Pero la idea de una democracia es un buen sueño: es una posibilidad para solucionar los problemas burocráticos y administrativos de nuestra sociedad. Así, contrario a la idea consolidada de que el Congreso sobra, de que debería reducirse o cerrarse, propongo la defensa de la idea de su existencia. Si bien la institución en sí misma no ha funcionado como debería, y a pesar de los niveles de corrupción que maneja en su amangualamiento con el Estado empresarial, no por ello debe ser eliminada. Pensar en reducir el número de congresistas o en su desaparición —ideas promovidas recientemente desde dicho Estado empresarial interesado en cerrar la participación de sus contradictores, y peligrosamente acogidas por la sociedad cansada de la corrupción—, es algo contrario a las luchas por la democracia de las Colombias que aún no gobiernan.

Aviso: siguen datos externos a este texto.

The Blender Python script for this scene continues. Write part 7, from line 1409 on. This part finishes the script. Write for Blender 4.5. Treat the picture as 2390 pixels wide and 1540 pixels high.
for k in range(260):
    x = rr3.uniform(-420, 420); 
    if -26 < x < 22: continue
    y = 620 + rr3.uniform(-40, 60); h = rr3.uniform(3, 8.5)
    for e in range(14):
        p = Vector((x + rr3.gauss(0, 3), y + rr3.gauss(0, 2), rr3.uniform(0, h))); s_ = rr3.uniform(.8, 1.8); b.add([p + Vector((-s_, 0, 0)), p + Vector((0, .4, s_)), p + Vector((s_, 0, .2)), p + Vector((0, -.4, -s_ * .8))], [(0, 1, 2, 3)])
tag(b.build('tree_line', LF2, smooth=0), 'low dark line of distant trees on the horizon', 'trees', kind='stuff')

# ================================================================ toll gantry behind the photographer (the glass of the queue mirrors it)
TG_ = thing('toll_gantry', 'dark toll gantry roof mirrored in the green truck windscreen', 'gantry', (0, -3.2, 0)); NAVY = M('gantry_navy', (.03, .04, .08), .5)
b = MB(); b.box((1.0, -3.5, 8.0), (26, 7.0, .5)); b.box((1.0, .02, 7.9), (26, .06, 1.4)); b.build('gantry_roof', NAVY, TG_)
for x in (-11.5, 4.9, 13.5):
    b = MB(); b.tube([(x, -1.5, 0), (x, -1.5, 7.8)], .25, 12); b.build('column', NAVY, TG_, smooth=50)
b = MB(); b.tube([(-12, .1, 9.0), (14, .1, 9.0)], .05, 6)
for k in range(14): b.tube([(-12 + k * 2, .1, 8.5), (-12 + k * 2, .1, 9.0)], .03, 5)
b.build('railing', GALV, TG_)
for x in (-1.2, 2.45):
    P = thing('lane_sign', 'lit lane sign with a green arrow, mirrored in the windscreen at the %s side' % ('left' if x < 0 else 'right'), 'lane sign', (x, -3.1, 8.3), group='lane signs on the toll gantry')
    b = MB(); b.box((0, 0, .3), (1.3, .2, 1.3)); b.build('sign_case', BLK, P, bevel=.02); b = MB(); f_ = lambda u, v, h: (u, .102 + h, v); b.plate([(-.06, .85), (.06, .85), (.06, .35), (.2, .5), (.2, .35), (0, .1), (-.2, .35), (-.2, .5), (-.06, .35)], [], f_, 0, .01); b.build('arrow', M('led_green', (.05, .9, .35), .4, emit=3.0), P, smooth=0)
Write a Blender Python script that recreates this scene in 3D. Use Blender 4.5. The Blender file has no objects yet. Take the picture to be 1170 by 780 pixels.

En un país con tantos habitantes, diferencias culturales y sociales, más que una presidencia vale un Congreso, órgano por excelencia de la pluralidad. En las elecciones del 2018, el número de representantes que hablan por esas otras Colombias ha sido el más alto en décadas de supuesta democracia. Es la primera vez en que diversos sectores pueden reconocerse en varias voces y personajes, que pueden sentirse respaldados en sus luchas. Por eso, la circunstancia actual, en la que el Congreso no puede tomar decisiones a nivel virtual y en la que se aplazan las sesiones presenciales, no tiene otro significado que el de una monarquía (la de la gran empresa) que sigue tirando de las riendas para que las otras Colombias, la verdadera democracia, no tomen el control y digan lo que han tenido atravesado en la garganta por más de doscientos años.